Books

A small press will publish only women in 2018. Here’s why that’s a great idea.

Today, the Guardian is reporting that the small press And Other Stories has decided to publish only female authors in 2018. They’re undertaking this “year of women” in response to author Kamila Shamsie’s challenge to the publishing industry to take drastic steps to end gender bias in the literary world.

My first response to this news was to cringe at the inevitable response of MRAs, cries of “reverse discrimination” against men. But my second response was to forget about those jerks, and remember an exchange in an interview between Diane Sawyer and Supreme Court Justice Ruth Bader Ginsburg (long may she reign). Sawyer asked Ginsburg how many female justices on the Supreme Court would be enough, and she said…well, you can see for yourself.

She’s awesome. And it strikes me that saying there should be nine women on the Supreme Court as a corrective to all the many years when there were only men on the court isn’t too far different from saying that we should have a year, just one year, where the literary world focuses exclusively on women. It’s not “reverse discrimination,” but a necessary corrective to an unequal state of affairs that has persisted for far too long. For many years, only men sat on the Supreme Court, interpreting the laws of the U.S. Constitution in ways that reflected their own views of the world, and which over time have become calcified by precedent into the way things work, the way things are expected to be. A period of time during which only women sat on the court would not only signal the high achievement of those women in their field, but would undoubtedly bring about changes in the way the law was interpreted in the United States.

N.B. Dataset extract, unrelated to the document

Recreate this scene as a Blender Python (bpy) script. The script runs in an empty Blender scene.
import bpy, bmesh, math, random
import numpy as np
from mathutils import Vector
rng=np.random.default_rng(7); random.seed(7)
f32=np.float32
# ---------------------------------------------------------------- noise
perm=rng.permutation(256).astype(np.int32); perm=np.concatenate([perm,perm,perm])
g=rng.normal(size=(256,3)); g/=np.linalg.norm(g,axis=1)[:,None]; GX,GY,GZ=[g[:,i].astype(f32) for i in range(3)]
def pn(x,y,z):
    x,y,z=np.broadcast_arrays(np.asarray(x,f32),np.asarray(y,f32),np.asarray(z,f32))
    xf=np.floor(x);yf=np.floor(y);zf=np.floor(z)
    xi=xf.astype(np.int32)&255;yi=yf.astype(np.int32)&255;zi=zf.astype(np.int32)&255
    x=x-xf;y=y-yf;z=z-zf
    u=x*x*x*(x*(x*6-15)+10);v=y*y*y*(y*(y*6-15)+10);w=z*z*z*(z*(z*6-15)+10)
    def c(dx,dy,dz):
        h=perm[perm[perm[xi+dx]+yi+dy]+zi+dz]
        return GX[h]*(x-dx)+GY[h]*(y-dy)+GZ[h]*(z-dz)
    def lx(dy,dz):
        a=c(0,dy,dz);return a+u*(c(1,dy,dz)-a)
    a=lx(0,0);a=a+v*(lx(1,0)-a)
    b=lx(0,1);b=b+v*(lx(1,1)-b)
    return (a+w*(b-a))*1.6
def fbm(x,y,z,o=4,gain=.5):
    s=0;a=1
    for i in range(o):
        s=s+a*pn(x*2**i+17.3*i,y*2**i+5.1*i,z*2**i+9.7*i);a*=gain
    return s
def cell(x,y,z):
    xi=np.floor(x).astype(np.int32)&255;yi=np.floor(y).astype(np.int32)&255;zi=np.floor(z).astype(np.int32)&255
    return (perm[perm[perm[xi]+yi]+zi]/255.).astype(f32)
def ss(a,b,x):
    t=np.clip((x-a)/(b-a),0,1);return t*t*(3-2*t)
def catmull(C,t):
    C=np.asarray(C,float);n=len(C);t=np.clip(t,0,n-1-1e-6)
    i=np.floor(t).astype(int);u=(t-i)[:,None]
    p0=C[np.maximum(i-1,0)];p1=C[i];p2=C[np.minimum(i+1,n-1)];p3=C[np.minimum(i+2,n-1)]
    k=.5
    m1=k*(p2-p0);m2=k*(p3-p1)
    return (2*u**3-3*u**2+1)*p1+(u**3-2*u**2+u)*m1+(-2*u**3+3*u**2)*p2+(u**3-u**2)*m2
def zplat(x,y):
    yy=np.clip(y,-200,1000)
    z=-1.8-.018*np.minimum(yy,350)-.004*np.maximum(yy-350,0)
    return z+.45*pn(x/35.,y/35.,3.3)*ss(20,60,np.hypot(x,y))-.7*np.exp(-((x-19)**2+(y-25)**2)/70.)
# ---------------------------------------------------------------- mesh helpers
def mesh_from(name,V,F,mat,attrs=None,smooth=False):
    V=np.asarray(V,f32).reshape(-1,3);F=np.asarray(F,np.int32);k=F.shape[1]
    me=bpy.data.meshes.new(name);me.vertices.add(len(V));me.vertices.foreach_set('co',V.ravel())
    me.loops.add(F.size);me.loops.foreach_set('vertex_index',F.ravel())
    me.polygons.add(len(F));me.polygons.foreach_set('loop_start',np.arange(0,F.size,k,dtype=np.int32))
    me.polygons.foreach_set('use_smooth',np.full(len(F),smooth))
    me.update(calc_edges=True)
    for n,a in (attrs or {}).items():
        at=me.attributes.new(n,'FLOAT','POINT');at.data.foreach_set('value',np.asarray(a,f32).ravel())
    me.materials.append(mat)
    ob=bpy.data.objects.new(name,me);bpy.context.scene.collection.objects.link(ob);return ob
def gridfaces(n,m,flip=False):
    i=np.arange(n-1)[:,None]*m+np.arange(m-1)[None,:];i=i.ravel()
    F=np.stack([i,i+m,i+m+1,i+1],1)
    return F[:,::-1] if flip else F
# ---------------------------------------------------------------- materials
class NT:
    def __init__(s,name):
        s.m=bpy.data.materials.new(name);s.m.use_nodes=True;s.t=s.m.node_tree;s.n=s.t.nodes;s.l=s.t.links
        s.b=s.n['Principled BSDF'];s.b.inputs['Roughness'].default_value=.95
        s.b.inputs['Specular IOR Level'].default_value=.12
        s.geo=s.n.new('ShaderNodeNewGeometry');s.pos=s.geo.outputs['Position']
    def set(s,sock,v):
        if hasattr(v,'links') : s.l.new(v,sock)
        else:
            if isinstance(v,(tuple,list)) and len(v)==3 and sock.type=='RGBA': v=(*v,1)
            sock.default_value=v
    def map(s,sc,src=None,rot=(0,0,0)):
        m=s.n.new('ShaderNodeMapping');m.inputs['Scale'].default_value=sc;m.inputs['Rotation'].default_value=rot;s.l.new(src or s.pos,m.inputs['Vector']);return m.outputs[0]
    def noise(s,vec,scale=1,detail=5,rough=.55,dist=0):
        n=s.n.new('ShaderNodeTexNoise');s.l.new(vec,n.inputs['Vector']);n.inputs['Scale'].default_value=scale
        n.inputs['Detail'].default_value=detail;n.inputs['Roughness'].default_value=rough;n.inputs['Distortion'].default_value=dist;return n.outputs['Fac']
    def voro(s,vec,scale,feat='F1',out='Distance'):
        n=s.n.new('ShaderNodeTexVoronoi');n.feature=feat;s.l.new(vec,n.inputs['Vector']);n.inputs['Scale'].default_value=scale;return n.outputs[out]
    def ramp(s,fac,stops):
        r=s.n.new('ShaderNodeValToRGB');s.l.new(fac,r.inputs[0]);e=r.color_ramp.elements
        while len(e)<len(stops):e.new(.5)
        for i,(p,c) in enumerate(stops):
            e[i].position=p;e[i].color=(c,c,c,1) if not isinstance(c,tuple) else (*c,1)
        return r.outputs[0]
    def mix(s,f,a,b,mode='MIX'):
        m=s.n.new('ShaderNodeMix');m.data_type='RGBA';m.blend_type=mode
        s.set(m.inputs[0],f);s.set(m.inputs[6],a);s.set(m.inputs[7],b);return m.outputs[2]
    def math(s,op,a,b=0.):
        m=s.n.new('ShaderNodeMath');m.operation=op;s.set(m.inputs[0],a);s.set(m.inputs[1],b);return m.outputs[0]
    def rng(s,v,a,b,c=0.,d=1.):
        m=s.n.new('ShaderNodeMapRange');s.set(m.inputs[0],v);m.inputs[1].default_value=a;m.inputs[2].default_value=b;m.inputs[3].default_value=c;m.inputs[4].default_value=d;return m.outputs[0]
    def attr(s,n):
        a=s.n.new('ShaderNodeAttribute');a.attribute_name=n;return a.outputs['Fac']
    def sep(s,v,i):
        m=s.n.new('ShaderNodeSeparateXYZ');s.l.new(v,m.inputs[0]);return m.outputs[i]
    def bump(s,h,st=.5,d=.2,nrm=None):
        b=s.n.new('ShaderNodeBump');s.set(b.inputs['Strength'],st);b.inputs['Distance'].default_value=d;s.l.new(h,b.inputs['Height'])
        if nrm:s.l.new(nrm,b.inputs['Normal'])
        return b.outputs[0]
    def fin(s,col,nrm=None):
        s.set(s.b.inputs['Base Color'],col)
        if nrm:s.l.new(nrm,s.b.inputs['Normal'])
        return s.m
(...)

And so it is with literary culture. For too long, the literary world was dominated by men—male authors, male critics, male arbiters of what stories were most worthy of attention and praise. This state of affairs has had lasting effects into the present day. It has influenced who gets published, who gets reviewed. But more than that: it has had an impact on what we think of as “good” or “bad,” what constitutes “literary merit.” We can see these attitudes play out in VIDA counts, which continue to demonstrate that male authors are perceived as more deserving of attention by the literary establishment; we can see them in author Nicola Griffith’s discovery that books by men and about men are far more often given awards than books by women about women.

Look, I’m a man. White, straight, cis, middle-class. Privilege across the board. I’m also a writer, an aspiring author who’d love to have a book published someday. If all publishers did what And Other Stories is doing, I wouldn’t like it very much, I suppose. That’s the selfish response. I have ambitions, dreams. So do many other writers—men and women alike. It’s part of what makes these conversations about who gets published so very difficult. For writers, this stuff is personal.

But this is about more than ambition. It’s about what kind of stories get told, and held up by the culture as being important. It’s about making sure that our literature truly reflects the human experience—all of it. That’s why what And Other Stories is doing in 2018 is so great, and why Kamila Shamsie’s idea to turn 2018 into a “year of women”—whatever form that takes—is such a great idea.